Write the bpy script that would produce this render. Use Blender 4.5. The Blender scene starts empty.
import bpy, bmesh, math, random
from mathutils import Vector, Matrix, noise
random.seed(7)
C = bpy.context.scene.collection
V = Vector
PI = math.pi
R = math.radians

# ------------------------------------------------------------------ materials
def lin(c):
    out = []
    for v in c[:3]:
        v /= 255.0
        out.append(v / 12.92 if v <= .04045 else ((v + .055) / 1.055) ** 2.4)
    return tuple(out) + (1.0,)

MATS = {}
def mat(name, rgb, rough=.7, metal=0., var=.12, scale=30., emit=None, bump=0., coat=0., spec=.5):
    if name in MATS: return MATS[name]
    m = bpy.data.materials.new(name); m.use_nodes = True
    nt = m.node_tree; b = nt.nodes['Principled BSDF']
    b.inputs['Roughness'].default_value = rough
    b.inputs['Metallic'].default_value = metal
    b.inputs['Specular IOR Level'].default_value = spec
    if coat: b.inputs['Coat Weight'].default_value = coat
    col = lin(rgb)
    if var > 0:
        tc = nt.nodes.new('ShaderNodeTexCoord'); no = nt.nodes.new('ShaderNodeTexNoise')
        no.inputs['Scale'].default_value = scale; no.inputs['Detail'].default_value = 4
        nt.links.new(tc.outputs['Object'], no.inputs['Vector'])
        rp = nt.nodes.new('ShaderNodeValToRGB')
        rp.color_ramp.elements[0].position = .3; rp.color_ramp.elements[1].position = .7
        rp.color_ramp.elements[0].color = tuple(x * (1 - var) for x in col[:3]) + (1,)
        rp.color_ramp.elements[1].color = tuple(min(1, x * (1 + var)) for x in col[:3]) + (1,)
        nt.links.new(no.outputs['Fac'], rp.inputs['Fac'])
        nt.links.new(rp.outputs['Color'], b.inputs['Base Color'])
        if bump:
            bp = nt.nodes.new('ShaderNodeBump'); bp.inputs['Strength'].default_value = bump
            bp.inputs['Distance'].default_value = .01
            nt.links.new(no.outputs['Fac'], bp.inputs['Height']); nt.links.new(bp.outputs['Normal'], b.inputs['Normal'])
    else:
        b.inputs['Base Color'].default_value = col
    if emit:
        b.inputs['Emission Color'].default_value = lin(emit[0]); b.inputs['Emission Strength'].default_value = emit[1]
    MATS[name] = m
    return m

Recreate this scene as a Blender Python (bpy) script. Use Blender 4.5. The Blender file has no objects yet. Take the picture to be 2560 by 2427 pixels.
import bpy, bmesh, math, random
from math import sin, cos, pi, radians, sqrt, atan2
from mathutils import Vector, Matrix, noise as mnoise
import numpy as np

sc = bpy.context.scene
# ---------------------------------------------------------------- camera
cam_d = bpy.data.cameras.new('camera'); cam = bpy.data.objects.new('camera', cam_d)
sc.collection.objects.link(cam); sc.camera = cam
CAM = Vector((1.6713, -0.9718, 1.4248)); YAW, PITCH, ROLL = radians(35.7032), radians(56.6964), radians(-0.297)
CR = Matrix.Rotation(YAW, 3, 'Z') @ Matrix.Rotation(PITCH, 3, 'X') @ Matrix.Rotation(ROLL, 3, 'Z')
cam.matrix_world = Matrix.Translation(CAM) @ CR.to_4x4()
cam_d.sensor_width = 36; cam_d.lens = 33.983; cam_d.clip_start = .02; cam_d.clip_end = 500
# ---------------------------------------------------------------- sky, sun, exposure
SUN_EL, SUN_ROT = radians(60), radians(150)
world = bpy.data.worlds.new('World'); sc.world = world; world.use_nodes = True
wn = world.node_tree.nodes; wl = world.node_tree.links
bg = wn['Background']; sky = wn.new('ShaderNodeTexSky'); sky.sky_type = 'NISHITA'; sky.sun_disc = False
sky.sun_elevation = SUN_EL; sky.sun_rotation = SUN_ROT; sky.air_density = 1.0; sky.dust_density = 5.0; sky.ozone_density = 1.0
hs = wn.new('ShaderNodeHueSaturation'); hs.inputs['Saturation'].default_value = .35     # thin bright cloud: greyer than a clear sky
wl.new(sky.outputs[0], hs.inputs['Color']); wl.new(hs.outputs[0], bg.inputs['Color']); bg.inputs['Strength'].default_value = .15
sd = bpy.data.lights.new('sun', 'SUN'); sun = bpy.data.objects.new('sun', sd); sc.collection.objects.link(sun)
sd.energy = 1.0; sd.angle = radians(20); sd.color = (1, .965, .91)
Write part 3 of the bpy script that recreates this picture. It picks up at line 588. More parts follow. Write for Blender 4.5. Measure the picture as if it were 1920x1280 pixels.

---+---

Problem – From the top of the listing above, restate each line word for word up to and including the line with "return tuple(out) + (1.0,)"; add nothing else.

In response –
Write the bpy script that would produce this render. Use Blender 4.5. The Blender scene starts empty.
import bpy, bmesh, math, random
from mathutils import Vector, Matrix, noise
random.seed(7)
C = bpy.context.scene.collection
V = Vector
PI = math.pi
R = math.radians

# ------------------------------------------------------------------ materials
def lin(c):
    out = []
    for v in c[:3]:
        v /= 255.0
        out.append(v / 12.92 if v <= .04045 else ((v + .055) / 1.055) ** 2.4)
    return tuple(out) + (1.0,)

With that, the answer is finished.